Tout comme, ce qu’on peut considérer aujourd’hui, dans une certaine mesure, sa préceptrice, l’Imamat du Fouta Djallon, la Coordination Nationale des Foulbé et Haalipoular de Guinée a instauré en son sein, la règle de la présidence tournante de l’institution en faveur de représentants issus des diiwé de Timbo, Timbi et Labé.
A ce titre, la dévolution du pouvoir au sein de l’organisation communautaire devrait se faire, pour l’occasion, en faveur de la province de Labé, notamment en la personne d’El Hadj Ibrahima Diallo dit Onathole qui plus, en est le vice-président. Ce qui n’est pas d’ailleurs contesté par l’autre camp dans la crise.
Dès lors, la désignation d’El Hadj Alseny Dalaba Barry dans les conditions qu’on connaît, comme président intérimaire au détriment du « dauphin constitutionnel » désigné, de toute évidence, constitue une entorse sérieuse à l’accord de constitution de l’organisation érigé par les pères fondateurs.
Il n’est pas exclu que des considérations autres que celles prévues par l’esprit et la lettre des textes de l’organisation aient prévalues, dans la désignation d’El Hadj Alseny Barry chez ses promoteurs qui se défendraient d’avoir fait le choix du charisme et l’espoir de plus d’efficacité, dans cette course disputée à la présidence de l’institution.
Toujours est-il que, contrairement à celle de ses deux prédécesseurs, l’expérience du passage de feu Ousmane Fatako Baldé a fait atteindre à l’organisation des dimensions sociales, politiques, économiques, morales et diplomatiques inédites qui aiguiseraient davantage aujourd’hui, les appétits des uns et des autres, notamment d’hommes d’affaires puissants.
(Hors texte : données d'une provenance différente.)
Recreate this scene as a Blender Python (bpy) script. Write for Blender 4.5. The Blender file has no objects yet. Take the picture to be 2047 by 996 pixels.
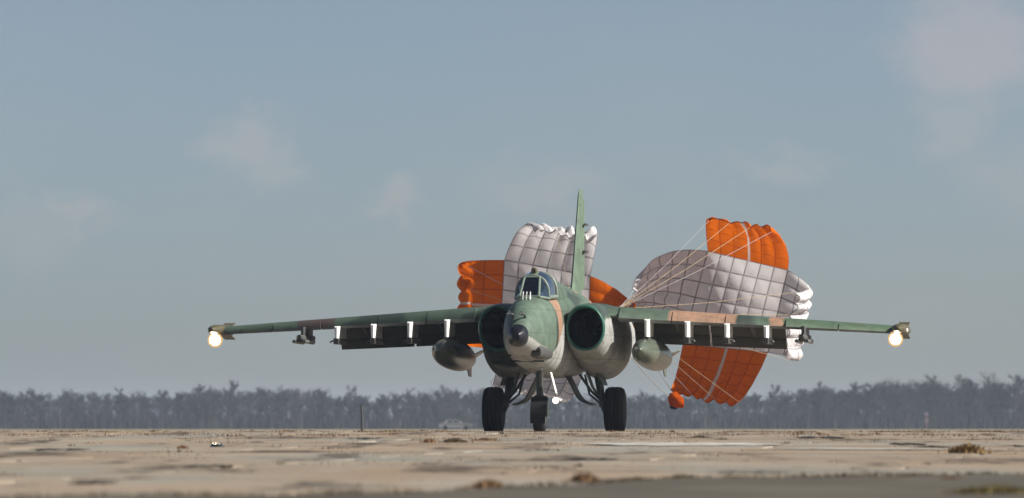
import bpy, math, random
import numpy as np
from mathutils import Vector, Matrix

random.seed(7); rng = np.random.default_rng(11)
R = math.radians
SC = bpy.context.scene
COL = SC.collection

# ------------------------------------------------------------------ camera
F = 14700.0            # focal length in photo pixels (photo is 2047 wide)
CX, EYE = 1023.5, 850.0
ZC = 0.17
cam_d = bpy.data.cameras.new('camera'); cam = bpy.data.objects.new('camera', cam_d); COL.objects.link(cam)
cam_d.sensor_width = 36.0; cam_d.lens = F / 2047 * 36
cam_d.clip_start = 0.5; cam_d.clip_end = 20000
cam.location = (0, 0, ZC)
cam.rotation_euler = (R(90) + math.atan((EYE - 498) / F), 0, 0)
cam_d.dof.use_dof = True; cam_d.dof.focus_distance = 149.0; cam_d.dof.aperture_fstop = 4.0
SC.camera = cam

# ------------------------------------------------------------------ sun and sky
SUN_AZ, SUN_EL = 84.0, 36.0     # degrees to the right of the direction back to the camera / elevation
sdir = Vector((math.sin(R(SUN_AZ)) * math.cos(R(SUN_EL)), -math.cos(R(SUN_AZ)) * math.cos(R(SUN_EL)), math.sin(R(SUN_EL))))
sd = bpy.data.lights.new('sun', 'SUN'); sd.energy = 5.0; sd.angle = R(0.53); sd.color = (1.0, 0.95, 0.87)
so = bpy.data.objects.new('sun', sd); COL.objects.link(so)
so.rotation_euler = sdir.to_track_quat('Z', 'Y').to_euler(); so.location = (60, -60, 80)

def px_dir(px, py):
    v = Vector(((px - CX) / F, 1.0, (EYE - py) / F)); return v.normalized()

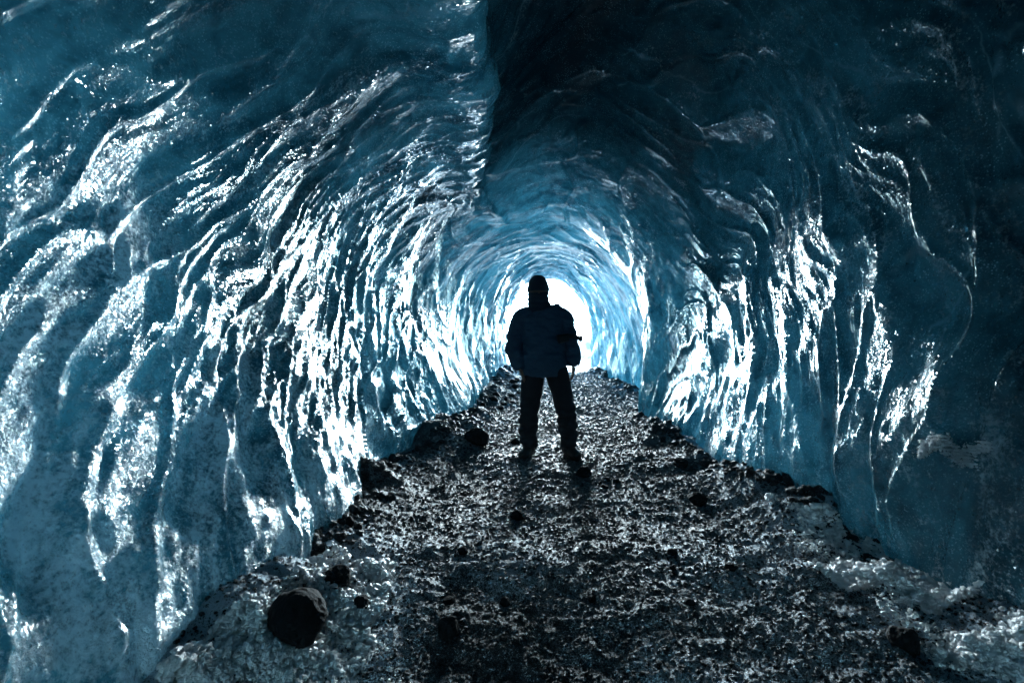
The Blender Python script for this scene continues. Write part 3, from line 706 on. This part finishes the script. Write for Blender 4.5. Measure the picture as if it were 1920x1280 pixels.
for s_ in (-1, 1):
    bm = bmesh.new()
    A = Vector((LEGS[s_][-1][0], .02, 0)); D = Vector((s_*0.36, -1, 0)).normalized()
    tube(bm, *smoothpath([A+Vector((0, 0, .17)), A+Vector((0, 0, .11)), A+Vector((0, 0, .05))], [(.062, .070), (.064, .072), (.060, .075)]), 24)
    tube(bm, *smoothpath([A-D*0.085+Vector((0, 0, .055)), A-D*0.02+Vector((0, 0, .065)), A+D*0.08+Vector((0, 0, .055)), A+D*0.165+Vector((0, 0, .042)), A+D*0.205+Vector((0, 0, .036))],
         [(.044, .050), (.053, .060), (.056, .050), (.054, .038), (.030, .024)]), 24, up=(0, 0, 1))
    boot = fuse('boot', bm, 0.006, BOOTM, body, 2)
    bm = bmesh.new()
    prof = []
    for k in range(28):
        t_ = k/28*2*math.pi; u = math.cos(t_); q = math.sin(t_)
        prof.append((A+D*(0.06+0.148*u), D.cross(Vector((0, 0, 1)))*((0.054+0.008*u)*math.copysign(abs(q)**0.75, q))))
    top = [bm.verts.new(a_+b_+Vector((0, 0, .020))) for a_, b_ in prof]; bot = [bm.verts.new(a_+b_*0.96+Vector((0, 0, -.012))) for a_, b_ in prof]
    for k in range(28): bm.faces.new((top[k], top[(k+1) % 28], bot[(k+1) % 28], bot[k]))
    bm.faces.new(top[::-1]); bm.faces.new(bot)
    me = bpy.data.meshes.new('sole'); bm.to_mesh(me); bm.free(); me.materials.append(PLASTIC)
    so = bpy.data.objects.new('sole', me); C.objects.link(so); so.parent = boot
bm = bmesh.new()
tube(bm, *smoothpath([(HX, .0, 1.640), (HX*0.97, .004, 1.57), (HX*0.8, .012, 1.51), (HX*0.5, .015, 1.46)], [(.103, .118), (.108, .112), (.116, .104), (.145, .110)]), 32)
gaiter = fuse('neck_gaiter', bm, 0.005, KNIT, body, 2, lambda c: 0.004*np.sin(c[:, 2]*130+5*noise(c[:, 0]*9, c[:, 1]*9, 0, 3)))
# beanie
v, f = ICO[5]; v = v.copy(); k = v[:, 2] > -0.16
r_ = 1+0.012*np.sin(np.arctan2(v[:, 1], v[:, 0])*46)*sstep(0.95, 0.3, v[:, 2])
v[:, :2] *= (np.maximum(np.hypot(v[:, 0], v[:, 1]), 1e-6)**-0.22)[:, None]
v = v*r_[:, None]*np.array([0.106, 0.126, 0.146]); v[:, 2] = np.maximum(v[:, 2], -0.020-0.12*np.maximum(v[:, 1], 0))
cuff = sstep(0.035, 0.022, v[:, 2]); v[:, :2] *= (1+0.06*cuff)[:, None]
beanie = mesh_np('beanie', v+np.array([HX, 0.0, 1.655+0.014]), f, KNIT, body)
# slung gear jutting out past the elbow
bm = bmesh.new()
tube(bm, *smoothpath([(.20, -.10, 1.205), (.27, -.10, 1.200), (.325, -.10, 1.185)], [.024, .022, .020], 3), 16)
tube(bm, [(.322, -.10, 1.188), (.330, -.10, 1.185), (.352, -.10, 1.175), (.356, -.10, 1.174)], [.020, .032, .030, .024], 16)
tube(bm, [(.11, -.155, 1.17), (.21, -.125, 1.19)], [(.045, .035), (.040, .03)], 16)
gear = fuse('shoulder_gear', bm, 0.004, PLASTIC, None, 1); gear.location = (PX+0.03, PY, PZ)
tag(gear, 'small dark piece of gear jutting out sideways past the elbow of the person', 'gear')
Toute chose qui explique l’origine de la crise.
Ainsi, dans l’hypothèse où la désignation d’El Hadj Alseny Barry se confirmerait, du règne de la classe des marabouts, dans l’ancien Imamat où récemment de celui des sages, on est en passe de basculer dans le règne des hommes d’affaires, des riches au sein de ladite coordination, consacrant ainsi, une mutation de la théocratie à la gérontocratie puis à l’oligarchie.
En attendant la fin de l’histoire, la guerre des clans est déclarée au sommet de l’entité, un bicéphalisme de fait s’est invité dans la danse et, la crainte que la crise ait raison de l’organisation ou du moins de son efficacité dans l’atteinte de ses objectifs fondateurs est à jamais réelle.
Dans tous les cas, au travers de ce processus, l’histoire semble tenir à enseigner, à nouveau, une leçon. Le pouvoir, notamment sa dévolution, est toujours matière complexe et conflictogène. Dans toutes ses manifestations, celui-là éprouve mêmes les plus grandes vertus, les esprits les plus brillants au monde et souvent dans des sphères qu’on croirait au-dessus de tout soupçon.
En ayant présent à l’esprit, le triste souvenir de l’affaire Bocar Biro Barry et en pariant sur la sagesse des uns et des autres, il est à espérer que la crise qui se répète ne prenne pas des proportions plus inquiétantes encore pour avoir raison de l’unité des composantes sociales de l’organisation, de l’unité et de la concorde nationales, tout simplement.